Martín Kohan leyó mal una de estas columnas y escribió que yo destruía seis de los siete libros que había leído esa semana. El centro de su argumento era que no es bueno leer tan rápido, lo que puede ser cierto para Kohan que aún es joven, pero no tanto para quien siente que hay poco tiempo y muchos libros apilados. En estos días leí ocho de un golpe, como El sastrecillo valiente. Empecé por los dos últimos de Aira: Triano (edición conjunta de Alto Pogo, El octavo loco y Milena Caserola) y Artforum (Blatt & Ríos). Ambos se ocupan de las artes visuales y comprendí lo que la escritura de Aira le debe a sus reflexiones sobre la vanguardia plástica. También descubrí que las editoriales más cool editan libros sobre el tema.
Mardulce, por ejemplo, acaba de publicar El sistema del arte en el siglo XXI. Museos, artistas coleccionistas, galerías, de Robert Fleck, cuyo título prueba que la palabra “arte”, como ocurre entre anglosajones, ya no se aplica a la música, el cine ni la poesía.
Es que el siglo XXI converge en el museo, que absorbe performances, instalaciones, películas y libros. El sistema de museos, ferias, bienales y galerías resume el espíritu de los tiempos por su enorme concentración de millonarios y su división tan neta entre profesionales que articulan el mercado y espectadores bobos que aplauden. El libro de Fleck es una buena introducción a este mundo en el que “se ha abolido la distinción entre sociedad mercantil y sociedad cultural”, los museos viven de alquilar sus salones para fiestas corporativas, los artistas ascendieron socialmente, pero son menos autónomos y la plata grande viene de los países emergentes. Fleck resulta una buena introducción empírica para Volverse público. Las transformaciones del arte en el ágora contemporánea, de Boris Groys (Caja Negra, buena traducción de Paola Cortes Rocca), que trata los mismos temas, pero desde la filosofía (mucho Derrida), está lleno de ideas (varias deslumbrantes, algunas forzadas) y analiza la conexión del arte contemporáneo con todo lo demás, incluyendo la revolución, Google y el fundamentalismo religioso.

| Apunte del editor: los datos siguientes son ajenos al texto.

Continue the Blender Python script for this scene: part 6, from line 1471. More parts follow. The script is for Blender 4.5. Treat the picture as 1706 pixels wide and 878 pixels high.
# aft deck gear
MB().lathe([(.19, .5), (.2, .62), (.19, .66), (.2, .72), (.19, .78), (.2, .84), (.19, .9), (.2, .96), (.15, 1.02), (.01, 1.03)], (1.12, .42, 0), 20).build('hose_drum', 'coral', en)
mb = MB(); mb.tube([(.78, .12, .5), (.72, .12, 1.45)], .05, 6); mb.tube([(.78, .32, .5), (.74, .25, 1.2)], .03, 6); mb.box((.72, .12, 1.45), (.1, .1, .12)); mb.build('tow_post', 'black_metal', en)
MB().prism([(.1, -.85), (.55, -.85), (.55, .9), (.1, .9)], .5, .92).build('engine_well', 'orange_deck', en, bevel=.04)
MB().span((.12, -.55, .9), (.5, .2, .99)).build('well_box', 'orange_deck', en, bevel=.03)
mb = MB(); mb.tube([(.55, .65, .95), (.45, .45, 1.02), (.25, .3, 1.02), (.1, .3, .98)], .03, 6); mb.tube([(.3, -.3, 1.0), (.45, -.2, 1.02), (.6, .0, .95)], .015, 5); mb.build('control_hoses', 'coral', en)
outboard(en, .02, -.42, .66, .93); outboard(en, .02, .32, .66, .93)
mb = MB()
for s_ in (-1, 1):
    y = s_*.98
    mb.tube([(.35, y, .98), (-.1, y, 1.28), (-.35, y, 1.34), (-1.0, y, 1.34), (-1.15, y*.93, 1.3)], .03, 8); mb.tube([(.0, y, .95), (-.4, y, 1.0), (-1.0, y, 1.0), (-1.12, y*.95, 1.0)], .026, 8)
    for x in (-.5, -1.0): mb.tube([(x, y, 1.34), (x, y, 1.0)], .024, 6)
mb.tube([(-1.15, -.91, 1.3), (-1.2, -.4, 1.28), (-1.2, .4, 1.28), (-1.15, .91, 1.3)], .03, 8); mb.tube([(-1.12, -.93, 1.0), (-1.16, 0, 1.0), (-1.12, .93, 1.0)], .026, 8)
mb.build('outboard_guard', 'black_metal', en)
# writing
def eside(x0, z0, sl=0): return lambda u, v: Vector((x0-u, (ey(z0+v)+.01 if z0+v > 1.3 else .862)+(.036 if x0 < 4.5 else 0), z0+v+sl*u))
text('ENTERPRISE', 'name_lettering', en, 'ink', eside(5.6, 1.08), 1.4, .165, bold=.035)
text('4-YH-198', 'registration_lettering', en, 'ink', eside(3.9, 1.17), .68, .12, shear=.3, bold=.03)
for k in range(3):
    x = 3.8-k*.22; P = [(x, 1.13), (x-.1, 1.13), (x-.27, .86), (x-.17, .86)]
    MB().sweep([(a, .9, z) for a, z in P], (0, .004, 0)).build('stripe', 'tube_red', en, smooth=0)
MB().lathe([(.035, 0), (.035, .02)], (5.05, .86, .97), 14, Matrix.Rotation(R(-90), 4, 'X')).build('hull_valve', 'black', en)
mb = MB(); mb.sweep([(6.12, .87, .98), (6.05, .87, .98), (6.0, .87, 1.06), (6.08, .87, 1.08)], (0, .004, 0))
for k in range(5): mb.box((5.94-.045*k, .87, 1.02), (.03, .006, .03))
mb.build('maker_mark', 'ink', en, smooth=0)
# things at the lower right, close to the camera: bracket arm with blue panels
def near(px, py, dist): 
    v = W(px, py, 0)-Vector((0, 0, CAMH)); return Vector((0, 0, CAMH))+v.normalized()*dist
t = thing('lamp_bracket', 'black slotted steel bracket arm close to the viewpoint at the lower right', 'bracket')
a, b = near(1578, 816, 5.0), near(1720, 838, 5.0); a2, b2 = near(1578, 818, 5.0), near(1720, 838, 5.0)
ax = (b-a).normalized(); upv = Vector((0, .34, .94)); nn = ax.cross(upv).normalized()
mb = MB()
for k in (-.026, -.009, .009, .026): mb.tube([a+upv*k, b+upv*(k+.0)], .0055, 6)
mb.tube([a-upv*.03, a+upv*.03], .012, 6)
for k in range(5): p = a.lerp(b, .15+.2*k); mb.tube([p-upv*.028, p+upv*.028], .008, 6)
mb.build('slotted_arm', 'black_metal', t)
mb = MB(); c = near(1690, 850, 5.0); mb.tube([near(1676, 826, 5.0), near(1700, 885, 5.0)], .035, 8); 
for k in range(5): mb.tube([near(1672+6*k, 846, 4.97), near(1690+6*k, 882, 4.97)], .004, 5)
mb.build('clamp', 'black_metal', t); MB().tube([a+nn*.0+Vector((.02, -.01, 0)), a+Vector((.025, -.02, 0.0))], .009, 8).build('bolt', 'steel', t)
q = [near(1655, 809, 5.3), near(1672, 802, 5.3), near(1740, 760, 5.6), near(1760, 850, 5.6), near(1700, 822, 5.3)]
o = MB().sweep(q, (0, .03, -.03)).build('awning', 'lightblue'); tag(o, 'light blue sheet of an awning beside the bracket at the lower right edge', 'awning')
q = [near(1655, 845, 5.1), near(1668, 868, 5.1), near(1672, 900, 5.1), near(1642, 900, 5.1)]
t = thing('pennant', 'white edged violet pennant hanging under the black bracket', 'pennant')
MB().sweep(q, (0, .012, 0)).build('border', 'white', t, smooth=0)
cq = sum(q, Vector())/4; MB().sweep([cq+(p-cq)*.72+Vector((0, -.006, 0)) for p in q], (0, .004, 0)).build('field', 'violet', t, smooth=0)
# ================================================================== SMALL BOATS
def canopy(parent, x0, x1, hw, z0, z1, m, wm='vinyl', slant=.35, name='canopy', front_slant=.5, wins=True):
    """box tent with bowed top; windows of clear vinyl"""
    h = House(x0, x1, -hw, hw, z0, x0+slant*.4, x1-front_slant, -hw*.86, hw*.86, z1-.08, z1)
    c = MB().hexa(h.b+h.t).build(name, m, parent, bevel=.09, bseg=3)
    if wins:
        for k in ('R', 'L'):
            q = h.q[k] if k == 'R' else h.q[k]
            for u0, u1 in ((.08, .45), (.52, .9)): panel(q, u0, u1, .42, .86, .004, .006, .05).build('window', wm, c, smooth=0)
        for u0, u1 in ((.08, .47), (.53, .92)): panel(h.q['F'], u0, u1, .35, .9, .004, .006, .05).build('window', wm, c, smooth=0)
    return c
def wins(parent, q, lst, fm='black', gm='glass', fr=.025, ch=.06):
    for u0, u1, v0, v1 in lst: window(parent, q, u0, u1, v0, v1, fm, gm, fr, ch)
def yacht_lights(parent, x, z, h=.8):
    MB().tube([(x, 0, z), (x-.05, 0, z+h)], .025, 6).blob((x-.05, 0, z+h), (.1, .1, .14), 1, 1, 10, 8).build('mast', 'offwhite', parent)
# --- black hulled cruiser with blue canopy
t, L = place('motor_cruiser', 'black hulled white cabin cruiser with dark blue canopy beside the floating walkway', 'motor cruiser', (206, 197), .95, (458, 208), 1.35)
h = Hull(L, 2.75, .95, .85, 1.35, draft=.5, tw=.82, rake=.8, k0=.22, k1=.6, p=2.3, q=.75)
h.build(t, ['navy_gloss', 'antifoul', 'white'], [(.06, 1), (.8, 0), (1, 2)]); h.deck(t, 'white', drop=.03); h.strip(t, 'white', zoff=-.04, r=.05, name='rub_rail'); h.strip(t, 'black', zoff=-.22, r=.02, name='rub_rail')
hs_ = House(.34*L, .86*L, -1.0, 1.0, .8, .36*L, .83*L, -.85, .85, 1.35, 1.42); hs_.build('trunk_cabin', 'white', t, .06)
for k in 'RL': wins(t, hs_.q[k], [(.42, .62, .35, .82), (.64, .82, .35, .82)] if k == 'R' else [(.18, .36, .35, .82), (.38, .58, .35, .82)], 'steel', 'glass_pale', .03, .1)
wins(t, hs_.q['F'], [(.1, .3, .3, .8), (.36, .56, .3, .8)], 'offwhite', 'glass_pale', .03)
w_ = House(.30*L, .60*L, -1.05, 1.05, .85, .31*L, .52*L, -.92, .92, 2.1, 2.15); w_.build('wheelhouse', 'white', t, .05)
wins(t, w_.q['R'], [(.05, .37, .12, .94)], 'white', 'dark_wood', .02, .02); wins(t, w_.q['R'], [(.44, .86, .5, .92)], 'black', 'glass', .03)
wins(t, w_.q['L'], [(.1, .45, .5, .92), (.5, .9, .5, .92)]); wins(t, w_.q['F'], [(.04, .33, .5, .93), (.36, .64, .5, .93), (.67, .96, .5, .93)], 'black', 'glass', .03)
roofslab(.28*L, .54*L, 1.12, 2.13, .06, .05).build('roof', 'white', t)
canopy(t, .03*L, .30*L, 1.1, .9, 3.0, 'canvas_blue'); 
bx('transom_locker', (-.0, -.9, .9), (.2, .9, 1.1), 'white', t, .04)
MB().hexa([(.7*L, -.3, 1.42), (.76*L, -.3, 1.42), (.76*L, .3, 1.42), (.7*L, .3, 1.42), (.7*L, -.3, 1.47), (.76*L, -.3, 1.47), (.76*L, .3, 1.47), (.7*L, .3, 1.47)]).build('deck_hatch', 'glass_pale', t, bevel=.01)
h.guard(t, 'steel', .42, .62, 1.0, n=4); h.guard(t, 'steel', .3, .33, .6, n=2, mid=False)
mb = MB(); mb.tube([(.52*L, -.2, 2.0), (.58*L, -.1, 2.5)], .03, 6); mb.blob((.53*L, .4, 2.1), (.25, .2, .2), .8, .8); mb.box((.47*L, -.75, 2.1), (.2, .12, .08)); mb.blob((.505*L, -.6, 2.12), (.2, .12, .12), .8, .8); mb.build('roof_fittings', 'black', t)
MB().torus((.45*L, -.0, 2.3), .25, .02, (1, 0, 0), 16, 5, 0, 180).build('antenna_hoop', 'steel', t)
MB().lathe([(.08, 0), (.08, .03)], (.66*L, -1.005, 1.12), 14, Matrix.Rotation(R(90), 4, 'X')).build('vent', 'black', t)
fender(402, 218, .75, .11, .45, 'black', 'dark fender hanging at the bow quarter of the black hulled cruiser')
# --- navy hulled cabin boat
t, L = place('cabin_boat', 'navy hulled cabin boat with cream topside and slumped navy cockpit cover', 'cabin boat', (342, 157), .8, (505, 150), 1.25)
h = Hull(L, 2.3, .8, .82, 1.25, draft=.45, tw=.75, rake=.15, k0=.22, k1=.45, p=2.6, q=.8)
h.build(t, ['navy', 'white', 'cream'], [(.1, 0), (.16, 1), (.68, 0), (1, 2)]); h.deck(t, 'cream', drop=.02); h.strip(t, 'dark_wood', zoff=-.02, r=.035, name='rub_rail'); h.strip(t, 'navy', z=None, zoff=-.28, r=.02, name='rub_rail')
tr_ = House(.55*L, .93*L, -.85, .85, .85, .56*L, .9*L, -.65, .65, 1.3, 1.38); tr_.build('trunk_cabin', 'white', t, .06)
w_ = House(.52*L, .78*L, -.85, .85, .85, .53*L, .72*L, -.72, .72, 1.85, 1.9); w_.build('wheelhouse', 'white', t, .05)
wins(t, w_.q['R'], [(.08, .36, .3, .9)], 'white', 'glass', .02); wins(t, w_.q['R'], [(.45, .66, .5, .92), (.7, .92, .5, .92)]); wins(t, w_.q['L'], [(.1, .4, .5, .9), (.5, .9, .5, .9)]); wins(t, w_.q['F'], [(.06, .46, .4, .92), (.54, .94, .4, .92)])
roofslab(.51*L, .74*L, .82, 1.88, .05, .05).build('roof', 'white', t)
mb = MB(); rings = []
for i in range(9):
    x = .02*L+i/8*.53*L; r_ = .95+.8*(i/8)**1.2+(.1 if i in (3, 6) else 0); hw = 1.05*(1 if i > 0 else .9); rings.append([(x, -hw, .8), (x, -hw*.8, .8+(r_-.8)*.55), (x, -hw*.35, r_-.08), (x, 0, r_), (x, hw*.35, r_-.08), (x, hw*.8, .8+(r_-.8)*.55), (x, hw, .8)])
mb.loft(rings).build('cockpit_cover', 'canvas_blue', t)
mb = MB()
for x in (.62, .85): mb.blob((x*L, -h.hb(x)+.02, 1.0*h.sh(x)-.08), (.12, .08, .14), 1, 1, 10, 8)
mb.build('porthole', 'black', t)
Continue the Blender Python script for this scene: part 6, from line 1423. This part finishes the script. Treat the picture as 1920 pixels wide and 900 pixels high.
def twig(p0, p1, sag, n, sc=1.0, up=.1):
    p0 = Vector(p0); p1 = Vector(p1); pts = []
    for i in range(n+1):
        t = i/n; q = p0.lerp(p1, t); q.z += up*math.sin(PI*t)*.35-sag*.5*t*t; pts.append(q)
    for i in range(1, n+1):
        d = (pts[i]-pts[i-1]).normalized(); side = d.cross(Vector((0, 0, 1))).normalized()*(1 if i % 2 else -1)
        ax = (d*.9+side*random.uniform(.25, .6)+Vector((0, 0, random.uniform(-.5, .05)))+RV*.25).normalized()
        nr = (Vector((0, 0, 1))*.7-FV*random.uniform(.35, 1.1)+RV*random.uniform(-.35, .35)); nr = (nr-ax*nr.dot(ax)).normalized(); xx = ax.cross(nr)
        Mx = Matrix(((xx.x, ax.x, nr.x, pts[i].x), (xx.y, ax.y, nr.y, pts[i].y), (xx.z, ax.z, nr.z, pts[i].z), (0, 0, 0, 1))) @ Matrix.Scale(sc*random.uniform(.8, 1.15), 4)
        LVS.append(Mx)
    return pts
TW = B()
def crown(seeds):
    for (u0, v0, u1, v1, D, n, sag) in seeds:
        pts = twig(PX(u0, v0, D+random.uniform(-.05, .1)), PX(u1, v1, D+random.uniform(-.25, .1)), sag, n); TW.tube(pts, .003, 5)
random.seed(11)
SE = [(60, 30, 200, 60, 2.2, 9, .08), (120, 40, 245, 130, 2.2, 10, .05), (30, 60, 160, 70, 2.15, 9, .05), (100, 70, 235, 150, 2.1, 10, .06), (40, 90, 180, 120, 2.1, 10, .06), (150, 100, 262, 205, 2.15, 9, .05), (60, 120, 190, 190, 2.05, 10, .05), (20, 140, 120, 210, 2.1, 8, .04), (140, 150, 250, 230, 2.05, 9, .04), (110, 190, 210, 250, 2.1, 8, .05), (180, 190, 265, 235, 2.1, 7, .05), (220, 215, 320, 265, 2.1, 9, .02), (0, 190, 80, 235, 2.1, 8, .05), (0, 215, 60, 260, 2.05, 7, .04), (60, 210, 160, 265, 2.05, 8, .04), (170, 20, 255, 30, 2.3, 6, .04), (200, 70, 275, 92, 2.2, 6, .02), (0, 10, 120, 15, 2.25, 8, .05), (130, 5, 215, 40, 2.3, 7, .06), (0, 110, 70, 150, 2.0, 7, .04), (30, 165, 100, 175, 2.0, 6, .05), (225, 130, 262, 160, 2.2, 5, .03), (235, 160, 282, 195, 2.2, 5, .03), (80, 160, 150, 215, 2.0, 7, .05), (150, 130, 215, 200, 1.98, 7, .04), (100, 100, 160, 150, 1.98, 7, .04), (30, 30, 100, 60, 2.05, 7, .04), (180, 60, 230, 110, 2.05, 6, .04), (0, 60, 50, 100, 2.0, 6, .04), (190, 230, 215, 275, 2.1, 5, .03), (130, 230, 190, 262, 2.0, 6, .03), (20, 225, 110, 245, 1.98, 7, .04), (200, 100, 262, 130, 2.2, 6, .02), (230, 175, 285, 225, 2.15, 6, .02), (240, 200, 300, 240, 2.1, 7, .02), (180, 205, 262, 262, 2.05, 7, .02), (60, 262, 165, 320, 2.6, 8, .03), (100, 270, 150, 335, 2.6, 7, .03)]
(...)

El que tiene un futuro en la mística es Daniel Guebel, cuyo último libro, el segundo volumen de Genios destrozados, viene oculto en la reedición de El ser querido (Mansalva). Guebel también bucea en la plástica inspirado por la mentira, la falsificación y el engaño. Sus obsesiones lo conducen a la ciencia donde también encuentra el tipo de vacío que sólo puede terminar llenando un dios que lo espere al final de los pliegues de la literatura.
Historias de artistas cuenta también Luis Sagasti en Bellas artes (Eterna Cadencia), pero a diferencia de Guebel, el implacable Sagasti se apega estrictamente a la verdad. El nervio óptico de María Gainza (Mansalva), a su vez, se aparta por suerte de lo que sugiere la culposa contratapa (una mujer de clase alta que “hace su entrada triunfal en la literatura”) y la corresponsal de Artforum sostiene el pudor de su autobiografía contando cuentos de pintores.
Leí finalmente Silencio, de Gauke Andriesse, un policial cuyo detective Jager Havix se ve mezclado con la falsificación de cuadros durante la Segunda Guerra. En esa época, los que compraban pinturas e inflaban los precios no eran los emires árabes ni los empresarios argentinos, sino Hitler y Goering.